### Stated exercise
Repeat the lines exactly from the line that contains "Write the bpy" through the line that contains "R_ = math.radians"; leave images out and add nothing.

### Scene modeling code data
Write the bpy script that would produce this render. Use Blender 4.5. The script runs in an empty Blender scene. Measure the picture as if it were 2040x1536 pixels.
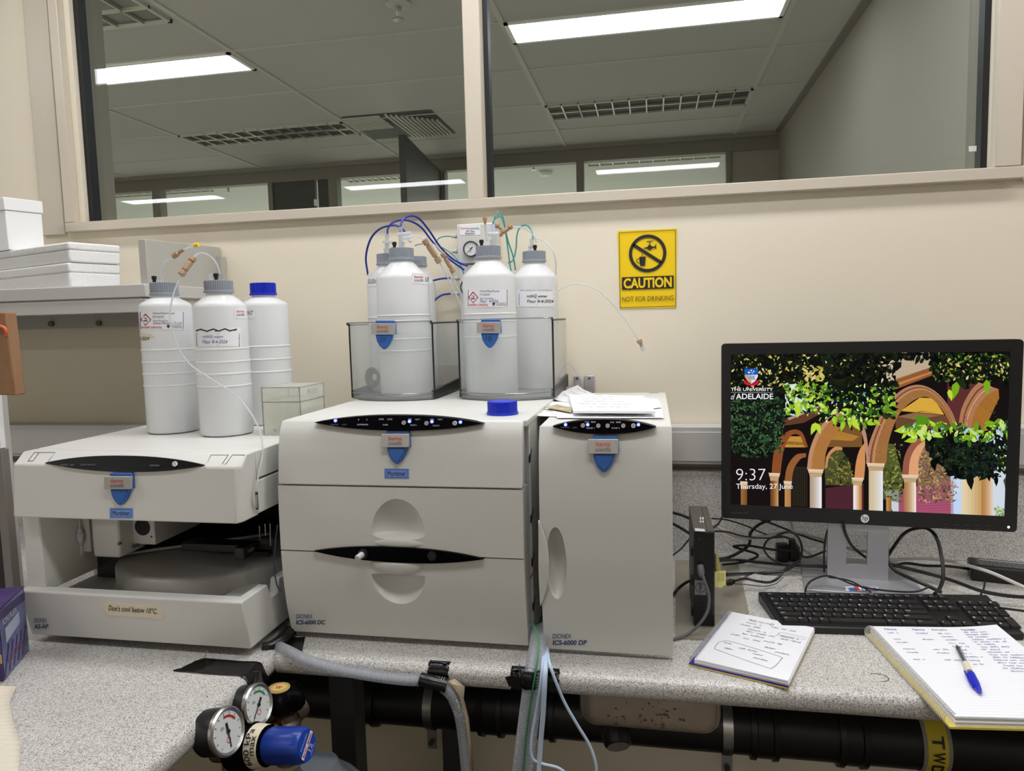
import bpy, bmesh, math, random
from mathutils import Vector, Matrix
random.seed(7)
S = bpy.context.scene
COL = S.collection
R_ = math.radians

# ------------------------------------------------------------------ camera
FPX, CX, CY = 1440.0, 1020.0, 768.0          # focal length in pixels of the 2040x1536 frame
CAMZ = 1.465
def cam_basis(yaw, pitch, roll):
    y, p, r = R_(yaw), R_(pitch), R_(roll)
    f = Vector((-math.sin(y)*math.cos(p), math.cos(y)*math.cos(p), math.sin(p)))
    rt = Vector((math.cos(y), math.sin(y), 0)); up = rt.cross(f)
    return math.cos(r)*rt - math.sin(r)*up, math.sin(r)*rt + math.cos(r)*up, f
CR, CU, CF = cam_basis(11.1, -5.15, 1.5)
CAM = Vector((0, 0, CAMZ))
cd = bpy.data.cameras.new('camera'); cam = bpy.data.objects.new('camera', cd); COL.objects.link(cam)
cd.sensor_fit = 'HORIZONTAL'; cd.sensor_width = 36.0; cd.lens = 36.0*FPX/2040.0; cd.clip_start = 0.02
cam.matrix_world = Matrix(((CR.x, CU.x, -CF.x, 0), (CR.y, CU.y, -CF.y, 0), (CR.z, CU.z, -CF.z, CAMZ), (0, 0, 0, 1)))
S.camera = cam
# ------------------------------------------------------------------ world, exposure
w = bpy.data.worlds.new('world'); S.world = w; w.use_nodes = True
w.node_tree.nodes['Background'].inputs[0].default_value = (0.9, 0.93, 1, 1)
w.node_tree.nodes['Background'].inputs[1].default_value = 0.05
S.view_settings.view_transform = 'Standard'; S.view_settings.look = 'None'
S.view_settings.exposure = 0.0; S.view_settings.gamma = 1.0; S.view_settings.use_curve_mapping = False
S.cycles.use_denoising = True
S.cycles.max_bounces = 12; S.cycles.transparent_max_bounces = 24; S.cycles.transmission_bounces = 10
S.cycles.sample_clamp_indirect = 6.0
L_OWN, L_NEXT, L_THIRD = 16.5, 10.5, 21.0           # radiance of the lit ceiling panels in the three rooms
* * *
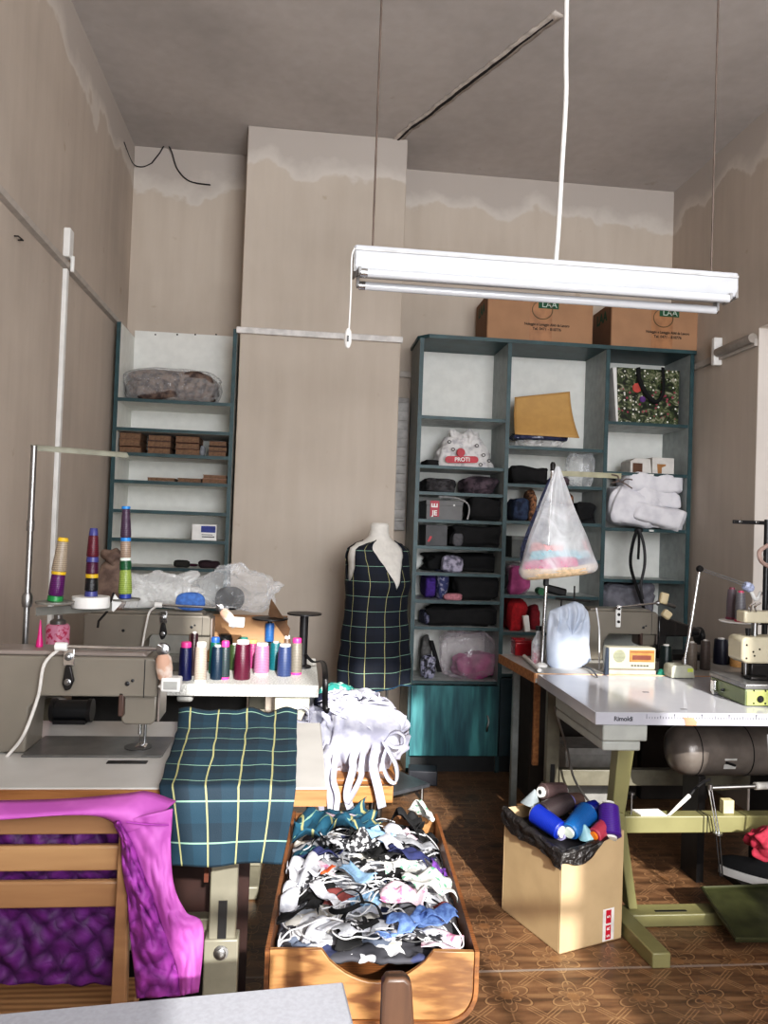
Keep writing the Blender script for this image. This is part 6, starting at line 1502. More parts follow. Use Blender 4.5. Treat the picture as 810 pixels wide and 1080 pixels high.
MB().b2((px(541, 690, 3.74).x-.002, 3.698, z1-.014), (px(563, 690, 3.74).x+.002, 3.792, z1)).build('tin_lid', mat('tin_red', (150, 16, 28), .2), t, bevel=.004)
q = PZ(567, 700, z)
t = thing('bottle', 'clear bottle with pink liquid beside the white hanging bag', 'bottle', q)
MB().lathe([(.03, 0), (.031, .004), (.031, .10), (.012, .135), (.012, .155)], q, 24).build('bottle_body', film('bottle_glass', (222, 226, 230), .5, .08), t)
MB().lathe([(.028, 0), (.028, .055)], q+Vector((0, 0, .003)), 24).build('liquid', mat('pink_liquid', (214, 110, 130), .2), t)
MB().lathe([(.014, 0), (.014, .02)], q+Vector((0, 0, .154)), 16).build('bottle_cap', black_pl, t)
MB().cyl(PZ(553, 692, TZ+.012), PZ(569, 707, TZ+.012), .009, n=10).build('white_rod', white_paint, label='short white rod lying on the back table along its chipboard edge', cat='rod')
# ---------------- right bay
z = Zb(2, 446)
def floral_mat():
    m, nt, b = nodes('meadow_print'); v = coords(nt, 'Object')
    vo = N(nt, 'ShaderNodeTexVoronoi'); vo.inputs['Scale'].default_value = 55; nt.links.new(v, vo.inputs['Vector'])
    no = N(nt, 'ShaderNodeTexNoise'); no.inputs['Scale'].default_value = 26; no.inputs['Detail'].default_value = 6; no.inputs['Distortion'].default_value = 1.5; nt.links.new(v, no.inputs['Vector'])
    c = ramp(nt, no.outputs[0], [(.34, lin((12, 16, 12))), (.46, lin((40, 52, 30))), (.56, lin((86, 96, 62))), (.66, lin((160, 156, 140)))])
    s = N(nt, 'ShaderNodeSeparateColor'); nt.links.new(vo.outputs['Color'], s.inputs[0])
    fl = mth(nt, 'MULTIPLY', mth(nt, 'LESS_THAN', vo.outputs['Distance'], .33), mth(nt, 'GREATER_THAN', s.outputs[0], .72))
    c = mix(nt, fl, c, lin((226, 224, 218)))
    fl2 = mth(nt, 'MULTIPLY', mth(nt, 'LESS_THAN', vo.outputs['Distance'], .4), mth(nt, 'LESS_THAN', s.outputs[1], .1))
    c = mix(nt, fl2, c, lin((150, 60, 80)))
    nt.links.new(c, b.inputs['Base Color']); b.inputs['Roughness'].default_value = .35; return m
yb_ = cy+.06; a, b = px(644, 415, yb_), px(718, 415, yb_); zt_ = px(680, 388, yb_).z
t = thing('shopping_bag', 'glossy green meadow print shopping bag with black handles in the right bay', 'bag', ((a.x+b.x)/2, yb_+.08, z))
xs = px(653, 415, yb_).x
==
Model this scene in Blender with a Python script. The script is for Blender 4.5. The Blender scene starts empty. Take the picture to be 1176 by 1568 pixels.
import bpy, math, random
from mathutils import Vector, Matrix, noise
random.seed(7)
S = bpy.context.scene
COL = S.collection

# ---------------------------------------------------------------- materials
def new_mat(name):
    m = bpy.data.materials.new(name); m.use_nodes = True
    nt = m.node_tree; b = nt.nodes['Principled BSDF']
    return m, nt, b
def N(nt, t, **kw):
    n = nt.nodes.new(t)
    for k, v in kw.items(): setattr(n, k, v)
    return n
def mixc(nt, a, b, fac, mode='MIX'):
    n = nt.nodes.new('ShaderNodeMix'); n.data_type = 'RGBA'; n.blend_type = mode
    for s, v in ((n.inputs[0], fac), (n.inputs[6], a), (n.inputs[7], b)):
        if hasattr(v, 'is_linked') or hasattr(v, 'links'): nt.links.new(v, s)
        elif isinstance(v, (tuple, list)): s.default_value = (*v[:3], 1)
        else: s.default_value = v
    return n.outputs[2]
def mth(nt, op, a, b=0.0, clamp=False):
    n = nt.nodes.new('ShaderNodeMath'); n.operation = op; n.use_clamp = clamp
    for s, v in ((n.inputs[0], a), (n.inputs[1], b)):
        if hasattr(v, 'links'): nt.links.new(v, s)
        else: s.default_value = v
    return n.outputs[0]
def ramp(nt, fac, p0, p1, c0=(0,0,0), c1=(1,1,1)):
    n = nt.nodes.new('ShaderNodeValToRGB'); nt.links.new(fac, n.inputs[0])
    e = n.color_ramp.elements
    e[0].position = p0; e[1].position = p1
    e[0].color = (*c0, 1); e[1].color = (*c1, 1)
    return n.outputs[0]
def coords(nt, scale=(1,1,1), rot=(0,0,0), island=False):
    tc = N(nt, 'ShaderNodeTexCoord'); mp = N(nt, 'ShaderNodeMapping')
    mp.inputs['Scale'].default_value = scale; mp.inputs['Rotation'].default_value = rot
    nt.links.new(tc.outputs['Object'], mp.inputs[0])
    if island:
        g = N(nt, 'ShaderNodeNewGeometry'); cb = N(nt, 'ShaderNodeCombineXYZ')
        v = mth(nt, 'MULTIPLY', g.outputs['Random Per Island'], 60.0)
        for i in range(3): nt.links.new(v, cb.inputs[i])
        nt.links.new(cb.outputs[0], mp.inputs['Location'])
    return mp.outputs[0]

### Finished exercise
Write the bpy script that would produce this render. Use Blender 4.5. The script runs in an empty Blender scene. Measure the picture as if it were 2040x1536 pixels.
import bpy, bmesh, math, random
from mathutils import Vector, Matrix
random.seed(7)
S = bpy.context.scene
COL = S.collection
R_ = math.radians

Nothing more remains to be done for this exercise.